Érase una vez en julio, en Francia, en la que el sueño de una tarde de verano era Miguel Indurain. Aquellos maravillosos años de festejos, algarabía y celebración entre 1991 y 1995. Julios de confeti, asombro y reconocimiento. Un lustro. Una era. El rey navarro en la República de Francia. El latifundio del mejor ciclista de Euskal Herria, el hombre que fue héroe y humano.

El muchacho que descubrió el Tour con cautela, al compás de José Miguel Echávarri y Eusebio Unzué, que diseñaron su asalto a la Grande Boucle. El método navarro. El de la cocción lenta y la paciencia. En la obra magna de Miguel, un ciclista museístico, egregia su figura, el único de los grandes campeones que enlazó cinco victorias consecutivas: 1991, 1992, 1993, 1994 y 1995, quedó la sensación de que otro Tour le pertenecía. 

El navarro venció de forma consecutiva el tour de 1991 a 1995, el único en hacerlo, y sumó doce etapas

El campeón tranquilo, el que dejó ganar, cedió en el sexto, el de Rïis, cuando se humanizó en Les Arcs y en Larrau el día que se le esperaba en Iruñea, imperial. Posiblemente, en la derrota, fue cuando Indurain recibió más afecto, cariño y agradecimiento a su magno espectáculo de un lustro sobrevolando en las alturas del Tour. Para alcanzar la cúspide, para entronizarse, Miguel, diamante en bruto, se fue limando como el bloque de mármol que la pericia y la destreza del artista es capaz de esculpir a través de la sabiduría, la paciencia y la determinación.

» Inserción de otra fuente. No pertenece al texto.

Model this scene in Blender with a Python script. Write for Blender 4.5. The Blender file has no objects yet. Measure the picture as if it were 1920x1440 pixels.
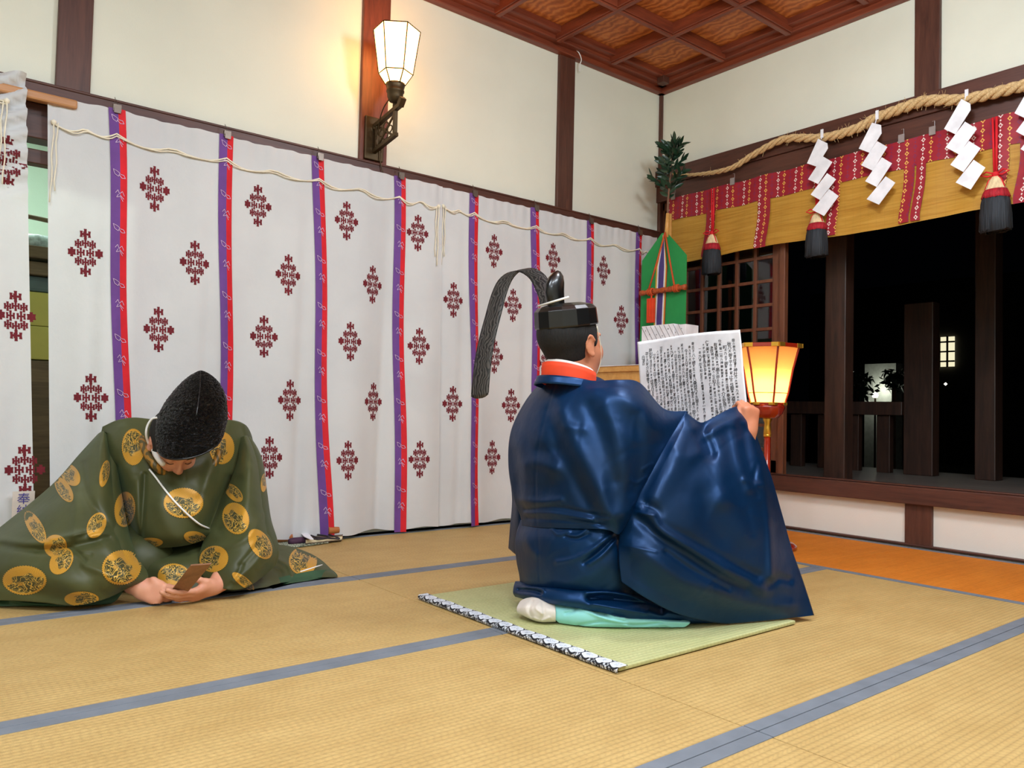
import bpy, math, random
import numpy as np
from mathutils import Vector, Matrix
from mathutils.bvhtree import BVHTree
random.seed(7); rng = np.random.default_rng(7)
SC = bpy.context.scene
COL = SC.collection

# ------------------------------------------------------------------ camera, world, lights, exposure
F_PX = 1476.83
CAM = np.array([-4.3032, -3.7356, 0.66])
RT = np.array([0.7802480980, -0.6250485237, 0.0229618926])
UP = np.array([-0.0400407613, -0.0132794105, 0.9991098011])
FW = np.array([0.6241871858, 0.7804729337, 0.0353886535])
cd = bpy.data.cameras.new('camera'); cam = bpy.data.objects.new('camera', cd); COL.objects.link(cam)
cd.sensor_fit = 'HORIZONTAL'; cd.sensor_width = 36; cd.lens = 36 * F_PX / 1920; cd.clip_start = 0.05; cd.clip_end = 100
cam.matrix_world = Matrix(((RT[0], UP[0], -FW[0], CAM[0]), (RT[1], UP[1], -FW[1], CAM[1]), (RT[2], UP[2], -FW[2], CAM[2]), (0, 0, 0, 1)))
SC.camera = cam
W = bpy.data.worlds.new('night'); SC.world = W; W.use_nodes = True
W.node_tree.nodes['Background'].inputs[0].default_value = (0.10, 0.13, 0.22, 1)
W.node_tree.nodes['Background'].inputs[1].default_value = 0.002
SC.view_settings.view_transform = 'Standard'; SC.view_settings.look = 'None'
SC.view_settings.gamma = 1.0; SC.view_settings.use_curve_mapping = False
SC.view_settings.exposure = 0.13


def area(name, loc, target, sx, sy, power, col):
    l = bpy.data.lights.new(name, 'AREA'); l.shape = 'RECTANGLE'; l.size = sx; l.size_y = sy; l.energy = power; l.color = col
    o = bpy.data.objects.new(name, l); COL.objects.link(o); o.location = loc
    o.rotation_euler = (Vector(target) - Vector(loc)).to_track_quat('-Z', 'Y').to_euler()
    return o


# fluorescent ceiling fittings of the hall (behind and above the photographer's seat)
area('ceiling_light', (-4.6, -2.6, 2.86), (-4.6, -2.6, 0), 1.3, 0.5, 57, (0.80, 0.91, 1.0))
area('ceiling_light', (-2.3, -3.9, 2.86), (-2.3, -3.9, 0), 1.3, 0.5, 57, (0.80, 0.91, 1.0))
area('ceiling_light', (-5.2, -5.2, 2.86), (-5.2, -5.2, 0), 1.3, 0.5, 57, (0.80, 0.91, 1.0))
for loc_, en_ in (((-1.9, -2.45, 2.52), 80), ((-3.3, -3.3, 2.45), 48), ((-4.9, -3.6, 2.42), 26)):      # unseen point lights added to brighten the walls and corner
    l_ = bpy.data.lights.new('added_fill_light', 'POINT'); l_.energy = en_; l_.color = (0.80, 0.91, 1.0); l_.shadow_soft_size = .16
    o_ = bpy.data.objects.new('added_fill_light', l_); COL.objects.link(o_); o_.location = loc_
area('back_room_light', (-3.9, 1.3, 2.6), (-3.9, 1.2, 0), 0.9, 0.4, 26, (0.86, 1.0, 0.90))


def ray(px, py):
    return (px - 960) / F_PX * RT + (720 - py) / F_PX * UP + FW


def D(px, py, d):
    return CAM + ray(px, py) * d


def on(px, py, ax, v):
    i = 'XYZ'.index(ax); r = ray(px, py)
    return CAM + r * (v - CAM[i]) / r[i]


def proj(P):
    d = np.asarray(P) - CAM; z = d @ FW
    return 960 + F_PX * (d @ RT) / z, 720 - F_PX * (d @ UP) / z


# ------------------------------------------------------------------ materials
def lin(c):
    return tuple((x / 12.92 if x <= 0.04045 else ((x + 0.055) / 1.055) ** 2.4) for x in [v / 255 for v in c]) + (1,)


class N:
    """tiny node helper"""
    def __init__(s, name):
        s.m = bpy.data.materials.new(name); s.m.use_nodes = True; s.t = s.m.node_tree; s.b = s.t.nodes['Principled BSDF']; s.out = s.t.nodes['Material Output']

    def n(s, typ, **k):
        x = s.t.nodes.new('ShaderNode' + typ)
        for a, v in k.items():
            if a[0] == 'i' and a[1:].isdigit(): x.inputs[int(a[1:])].default_value = v
            else: setattr(x, a, v)
        return x

    def l(s, a, b): s.t.links.new(a, b)

    def math(s, op, a, b=None, c=None):
        x = s.n('Math', operation=op)
        for i, v in enumerate((a, b, c)):
            if v is None: continue
            if isinstance(v, (int, float)): x.inputs[i].default_value = v
            else: s.l(v, x.inputs[i])
        return x.outputs[0]

    def mix(s, fac, a, b):
        x = s.n('Mix', data_type='RGBA')
        for i, v in ((0, fac), (6, a), (7, b)):
            if isinstance(v, (int, float, tuple)): x.inputs[i].default_value = v
            else: s.l(v, x.inputs[i])
        return x.outputs[2]

    def coord(s, kind='Object', scale=(1, 1, 1), rot=(0, 0, 0)):
        c = s.n('TexCoord'); m = s.n('Mapping'); s.l(c.outputs[kind], m.inputs[0])
        m.inputs['Scale'].default_value = scale; m.inputs['Rotation'].default_value = rot
        return m.outputs[0]

    def noise(s, vec, scale, detail=4, rough=.55, dist=0):
        x = s.n('TexNoise'); s.l(vec, x.inputs['Vector']); x.inputs['Scale'].default_value = scale
        x.inputs['Detail'].default_value = detail; x.inputs['Roughness'].default_value = rough; x.inputs['Distortion'].default_value = dist
        return x.outputs[0]

    def ramp(s, v, stops):
        x = s.n('ValToRGB'); s.l(v, x.inputs[0]); e = x.color_ramp.elements
        while len(e) < len(stops): e.new(0.5)
        for i, (p, c) in enumerate(stops): e[i].position = p; e[i].color = c
        return x.outputs[0]

    def bump(s, h, strength=.3, dist=.002):
        x = s.n('Bump'); x.inputs['Strength'].default_value = strength; x.inputs['Distance'].default_value = dist
        s.l(h, x.inputs['Height']); s.l(x.outputs[0], s.b.inputs['Normal']); return x

    def set(s, **k):
        al = {'rough': 'Roughness', 'metal': 'Metallic', 'spec': 'Specular IOR Level', 'coat': 'Coat Weight', 'sheen': 'Sheen Weight', 'sss': 'Subsurface Weight', 'coatr': 'Coat Roughness', 'aniso': 'Anisotropic'}
        for a, v in k.items(): s.b.inputs[al.get(a, a)].default_value = v
        return s


def simple(name, rgb, rough=.5, metal=0., var=.12, scale=12, bump=.15, bscale=90, bdist=.001, coord='Object', cscale=(1, 1, 1), **k):
    s = N(name); v = s.coord(coord, cscale); c = lin(rgb)
    n = s.noise(v, scale)
    dk = tuple(x * (1 - var) for x in c[:3]) + (1,); lt = tuple(min(1, x * (1 + var)) for x in c[:3]) + (1,)
    s.l(s.ramp(n, [(0.3, dk), (0.7, lt)]), s.b.inputs['Base Color'])
    s.set(rough=rough, metal=metal, **k)
    if bump: s.bump(s.noise(v, bscale, 3), bump, bdist)
    return s.m


def wood(name, rgb, rgb2, rough=.45, axis='Z', scale=1., coat=0.):
    s = N(name)
    sc = {'X': (1.2, 14, 14), 'Y': (14, 1.2, 14), 'Z': (14, 14, 1.2)}[axis]
    v = s.coord('Object', tuple(q * scale for q in sc))
    n = s.noise(v, 2.2, 6, .6, .6); n2 = s.noise(v, 9, 3, .6, .2)
    f = s.math('ADD', s.math('MULTIPLY', n, .7), s.math('MULTIPLY', n2, .3))
    s.l(s.ramp(f, [(.35, lin(rgb2)), (.62, lin(rgb))]), s.b.inputs['Base Color'])
    s.set(rough=rough, coat=coat); s.bump(f, .15, .002)
    return s.m


def emis(name, rgb, strength):
    s = N(name); s.b.inputs['Base Color'].default_value = (.8, .8, .8, 1)
    s.b.inputs['Emission Color'].default_value = rgb + (1,); s.b.inputs['Emission Strength'].default_value = strength
    s.set(rough=.6)
    return s.m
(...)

Indurain era mármol de Carrara trasmutado en un David. El proceso duró años.

Indurain, durante la subida al Tourmalet ÁNGEL RUIZ DE AZUA

Corpulento, pesado, 1,88 metros de estatura, Indurain debutó en el Tour de 1985. Era Miguel un mocetón que se adentró en la carrera más grande del mundo con los ojos abiertos y la boca cerrada. Eso le distingue. Ver, oír y callar. Discreto e inteligente. Archivó la carrera palmo a palmo. No finalizó en su primera incursión. Tampoco en la segunda. Aprendía Miguel, un ciclista gigantesco, como su curiosidad. Sólo así se hizo grande. Refractario al efectismo, el navarro no perdía el tiempo. Clavó los codos cada julio. Estudiante. Opositor a la historia. Absorbía el Tour, sus engranajes. A medida que comprendía la carrera, su cuerpo se iba afeitando. Finalizó el Tour de 1987 y 1988 camuflado en el anonimato. 

Nadie le prestaba atención, invisible en el equipo donde brillaba el fulgor de Pedro Delgado, la estrella que había vencido la edición anterior. Indurain, que firmó por el Reynolds por 600 euros al mes años atrás, comenzó a colocar las piedras de su reinado en 1989. Fue su anunciación. Los detalles que adelantan el porvenir de aquellas exhibiciones portentosas en la crono de Luxemburgo en 1992, la ascensión mitológica de Hautacam y el ataque sublime en Lieja en 1995, el día que sorprendió al mundo, cuando abandonó el patrón de la gestión y se comportó como una joven promesa. Rompió los esquemas y reventó el Tour. 

Indurain con uno de sus maillots

Antes de eso, Indurain giró el foco del Tour. Ocurrió entre Pau y Cauterets. El navarro, 80 kilómetros en fuga, desbrozando el camino para Delgado, se sublimó. Venció la etapa y en la general alcanzó la 17ª posición. El navarro merodeaba los salones de la aristocracia con el perfil de siempre. Prudente, trabajador. A lo suyo. Miguel, el muchacho de los 90 kilos, estaba rayando los 80. En su mejor versión se movía en los 78. Después de pespuntar, elevó la apuesta en 1990. Fue el hombre que llevó a hombros a Delgado hasta la base de Alpe d’Huez después de otra fuga. El navarro pagó el esfuerzo. Eso le alejó en la general. Concluyó décimo, pero conquistó la cima de Luz Ardiden. Anunciaba el sorpasso. Sus dos primeras victorias en el Tour habían sido en las cimas. Indurain buscaba el cielo. Echávarri lo tenía claro. Indurain estaba a punto de cambiar la historia. A partir de 1991, Indurain, que aniquiló a tres generaciones, extendió su imperio. Se entronizó en los Campos Elíseos de París. “No ha ganado un Tour, ha ganado el primero de sus Tours”, dijo Echávarri.